» STATED TASK
Pull every "Measure" line out of the data below.

[Source data]
— BEGIN —
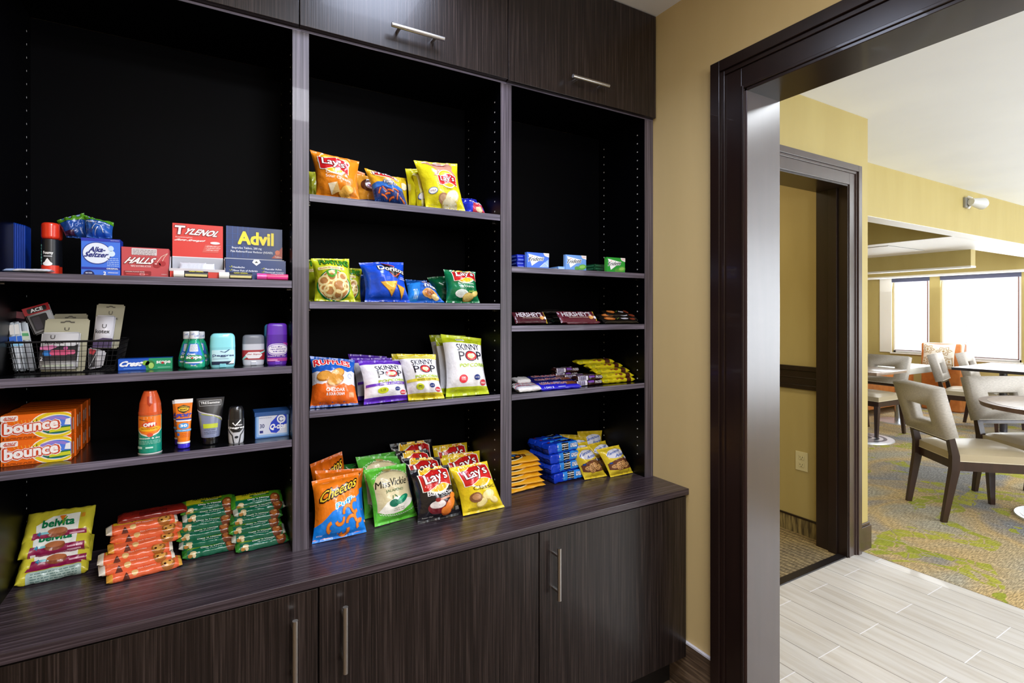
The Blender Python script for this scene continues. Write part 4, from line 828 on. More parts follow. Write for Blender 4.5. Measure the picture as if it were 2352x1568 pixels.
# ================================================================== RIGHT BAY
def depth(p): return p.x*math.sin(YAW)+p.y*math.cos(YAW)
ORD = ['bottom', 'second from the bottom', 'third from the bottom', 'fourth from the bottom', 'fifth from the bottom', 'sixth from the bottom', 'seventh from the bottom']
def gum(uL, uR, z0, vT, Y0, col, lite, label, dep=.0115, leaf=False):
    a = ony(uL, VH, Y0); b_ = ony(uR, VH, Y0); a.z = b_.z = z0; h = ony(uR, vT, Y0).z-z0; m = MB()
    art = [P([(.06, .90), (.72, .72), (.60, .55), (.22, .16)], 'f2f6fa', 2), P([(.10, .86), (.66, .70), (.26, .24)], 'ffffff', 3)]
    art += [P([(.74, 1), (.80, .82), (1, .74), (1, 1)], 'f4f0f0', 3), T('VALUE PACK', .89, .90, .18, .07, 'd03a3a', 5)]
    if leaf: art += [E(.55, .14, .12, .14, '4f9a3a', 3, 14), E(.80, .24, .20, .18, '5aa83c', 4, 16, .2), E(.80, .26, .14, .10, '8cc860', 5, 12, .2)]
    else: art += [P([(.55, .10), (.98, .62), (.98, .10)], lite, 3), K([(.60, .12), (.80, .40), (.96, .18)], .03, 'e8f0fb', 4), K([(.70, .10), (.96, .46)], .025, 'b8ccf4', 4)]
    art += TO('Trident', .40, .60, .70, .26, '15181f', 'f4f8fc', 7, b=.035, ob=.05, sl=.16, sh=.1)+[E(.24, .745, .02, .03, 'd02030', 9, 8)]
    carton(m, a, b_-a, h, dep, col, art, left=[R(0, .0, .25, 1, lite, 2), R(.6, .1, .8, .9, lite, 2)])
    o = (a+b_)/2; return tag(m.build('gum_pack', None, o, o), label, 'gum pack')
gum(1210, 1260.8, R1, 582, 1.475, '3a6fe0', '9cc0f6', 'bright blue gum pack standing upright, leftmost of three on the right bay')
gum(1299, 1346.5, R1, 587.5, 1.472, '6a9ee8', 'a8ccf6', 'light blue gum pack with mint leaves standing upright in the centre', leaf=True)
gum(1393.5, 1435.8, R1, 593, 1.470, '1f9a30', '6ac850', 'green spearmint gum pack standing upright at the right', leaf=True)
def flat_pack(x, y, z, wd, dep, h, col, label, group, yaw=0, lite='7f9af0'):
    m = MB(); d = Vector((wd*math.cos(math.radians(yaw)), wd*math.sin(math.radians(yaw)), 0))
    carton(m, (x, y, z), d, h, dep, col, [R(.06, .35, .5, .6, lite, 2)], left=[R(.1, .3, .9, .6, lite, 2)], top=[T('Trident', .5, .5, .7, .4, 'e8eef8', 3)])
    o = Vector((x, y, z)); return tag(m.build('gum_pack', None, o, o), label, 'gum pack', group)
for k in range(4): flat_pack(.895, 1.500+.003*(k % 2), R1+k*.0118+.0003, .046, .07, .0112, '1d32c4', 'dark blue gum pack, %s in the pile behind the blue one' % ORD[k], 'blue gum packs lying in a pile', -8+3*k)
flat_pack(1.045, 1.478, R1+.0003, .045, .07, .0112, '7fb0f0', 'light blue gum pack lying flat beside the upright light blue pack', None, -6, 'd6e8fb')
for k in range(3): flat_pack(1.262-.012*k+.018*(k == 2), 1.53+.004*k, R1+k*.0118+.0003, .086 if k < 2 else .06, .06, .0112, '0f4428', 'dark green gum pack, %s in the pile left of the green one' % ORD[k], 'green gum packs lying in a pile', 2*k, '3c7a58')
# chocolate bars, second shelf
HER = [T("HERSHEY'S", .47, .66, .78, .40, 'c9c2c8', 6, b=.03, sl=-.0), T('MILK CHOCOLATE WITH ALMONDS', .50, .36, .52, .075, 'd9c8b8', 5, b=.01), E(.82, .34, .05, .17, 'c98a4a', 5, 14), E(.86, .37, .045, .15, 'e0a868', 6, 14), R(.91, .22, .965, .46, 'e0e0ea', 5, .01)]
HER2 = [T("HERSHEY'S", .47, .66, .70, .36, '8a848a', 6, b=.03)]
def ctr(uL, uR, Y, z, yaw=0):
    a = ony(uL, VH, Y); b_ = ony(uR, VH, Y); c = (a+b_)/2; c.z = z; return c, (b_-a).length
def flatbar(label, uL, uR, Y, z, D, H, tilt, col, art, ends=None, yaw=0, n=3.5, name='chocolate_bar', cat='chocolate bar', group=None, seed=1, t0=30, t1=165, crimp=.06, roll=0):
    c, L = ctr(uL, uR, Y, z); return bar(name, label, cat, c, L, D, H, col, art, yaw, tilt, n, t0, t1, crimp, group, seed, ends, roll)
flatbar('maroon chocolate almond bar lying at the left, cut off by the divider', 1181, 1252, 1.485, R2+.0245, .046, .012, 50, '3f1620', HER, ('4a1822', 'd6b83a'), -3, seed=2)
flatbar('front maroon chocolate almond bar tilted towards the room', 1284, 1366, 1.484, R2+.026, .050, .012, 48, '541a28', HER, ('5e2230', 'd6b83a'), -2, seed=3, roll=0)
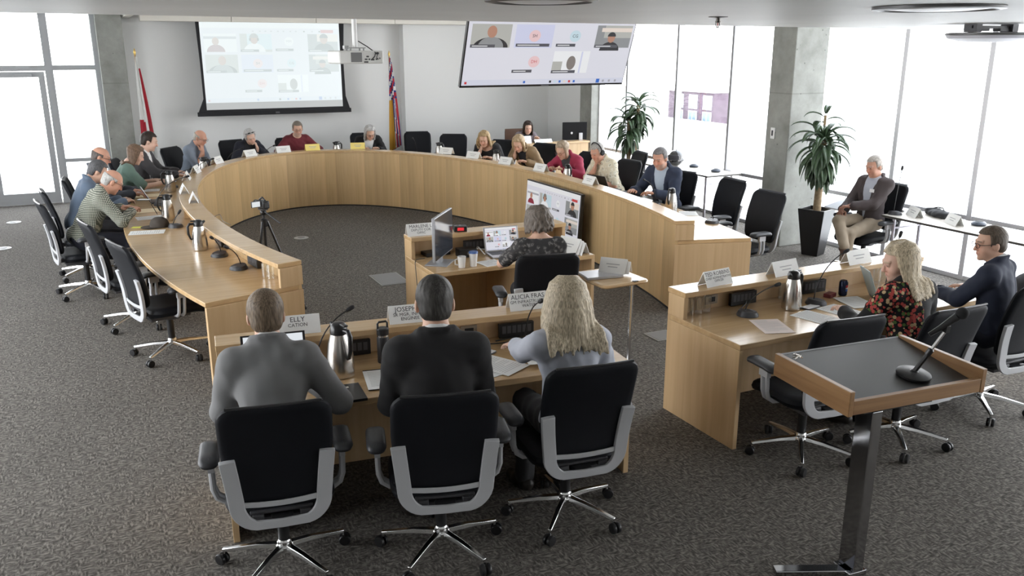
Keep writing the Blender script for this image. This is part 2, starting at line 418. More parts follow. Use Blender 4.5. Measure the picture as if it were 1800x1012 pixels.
— END —
» SOLUTION BELOW
The Blender Python script for this scene continues. Write part 4, from line 828 on. More parts follow. Write for Blender 4.5. Measure the picture as if it were 2352x1568 pixels.
Keep writing the Blender script for this image. This is part 2, starting at line 418. More parts follow. Use Blender 4.5. Measure the picture as if it were 1800x1012 pixels.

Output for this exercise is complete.